PROBLEM => Copy every line of the listing exactly.

=== AVAILABLE DATA ===

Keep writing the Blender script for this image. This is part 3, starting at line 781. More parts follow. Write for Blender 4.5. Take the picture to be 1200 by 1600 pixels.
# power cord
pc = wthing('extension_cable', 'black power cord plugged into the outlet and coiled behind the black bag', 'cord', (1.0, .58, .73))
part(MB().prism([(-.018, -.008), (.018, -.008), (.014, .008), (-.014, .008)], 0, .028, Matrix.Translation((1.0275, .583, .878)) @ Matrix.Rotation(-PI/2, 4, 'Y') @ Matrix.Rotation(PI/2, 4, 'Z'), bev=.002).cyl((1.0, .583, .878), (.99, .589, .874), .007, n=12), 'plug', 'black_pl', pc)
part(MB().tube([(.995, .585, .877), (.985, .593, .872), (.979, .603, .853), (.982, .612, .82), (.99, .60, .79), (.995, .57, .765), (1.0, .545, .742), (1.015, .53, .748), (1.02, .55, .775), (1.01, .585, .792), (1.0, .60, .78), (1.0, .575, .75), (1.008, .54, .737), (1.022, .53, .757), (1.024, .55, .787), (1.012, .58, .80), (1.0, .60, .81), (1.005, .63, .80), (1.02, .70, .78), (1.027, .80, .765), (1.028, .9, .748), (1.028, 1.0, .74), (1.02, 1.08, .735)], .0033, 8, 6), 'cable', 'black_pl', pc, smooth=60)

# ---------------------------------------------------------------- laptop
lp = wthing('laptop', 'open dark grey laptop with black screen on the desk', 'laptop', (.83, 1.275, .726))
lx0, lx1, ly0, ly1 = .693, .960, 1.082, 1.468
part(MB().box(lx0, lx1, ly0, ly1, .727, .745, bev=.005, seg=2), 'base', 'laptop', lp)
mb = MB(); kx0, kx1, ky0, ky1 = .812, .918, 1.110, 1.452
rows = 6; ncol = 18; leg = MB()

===

IN RESPONSE =>
Keep writing the Blender script for this image. This is part 3, starting at line 781. More parts follow. Write for Blender 4.5. Take the picture to be 1200 by 1600 pixels.
# power cord
pc = wthing('extension_cable', 'black power cord plugged into the outlet and coiled behind the black bag', 'cord', (1.0, .58, .73))
part(MB().prism([(-.018, -.008), (.018, -.008), (.014, .008), (-.014, .008)], 0, .028, Matrix.Translation((1.0275, .583, .878)) @ Matrix.Rotation(-PI/2, 4, 'Y') @ Matrix.Rotation(PI/2, 4, 'Z'), bev=.002).cyl((1.0, .583, .878), (.99, .589, .874), .007, n=12), 'plug', 'black_pl', pc)
part(MB().tube([(.995, .585, .877), (.985, .593, .872), (.979, .603, .853), (.982, .612, .82), (.99, .60, .79), (.995, .57, .765), (1.0, .545, .742), (1.015, .53, .748), (1.02, .55, .775), (1.01, .585, .792), (1.0, .60, .78), (1.0, .575, .75), (1.008, .54, .737), (1.022, .53, .757), (1.024, .55, .787), (1.012, .58, .80), (1.0, .60, .81), (1.005, .63, .80), (1.02, .70, .78), (1.027, .80, .765), (1.028, .9, .748), (1.028, 1.0, .74), (1.02, 1.08, .735)], .0033, 8, 6), 'cable', 'black_pl', pc, smooth=60)

# ---------------------------------------------------------------- laptop
lp = wthing('laptop', 'open dark grey laptop with black screen on the desk', 'laptop', (.83, 1.275, .726))
lx0, lx1, ly0, ly1 = .693, .960, 1.082, 1.468
part(MB().box(lx0, lx1, ly0, ly1, .727, .745, bev=.005, seg=2), 'base', 'laptop', lp)
mb = MB(); kx0, kx1, ky0, ky1 = .812, .918, 1.110, 1.452
rows = 6; ncol = 18; leg = MB()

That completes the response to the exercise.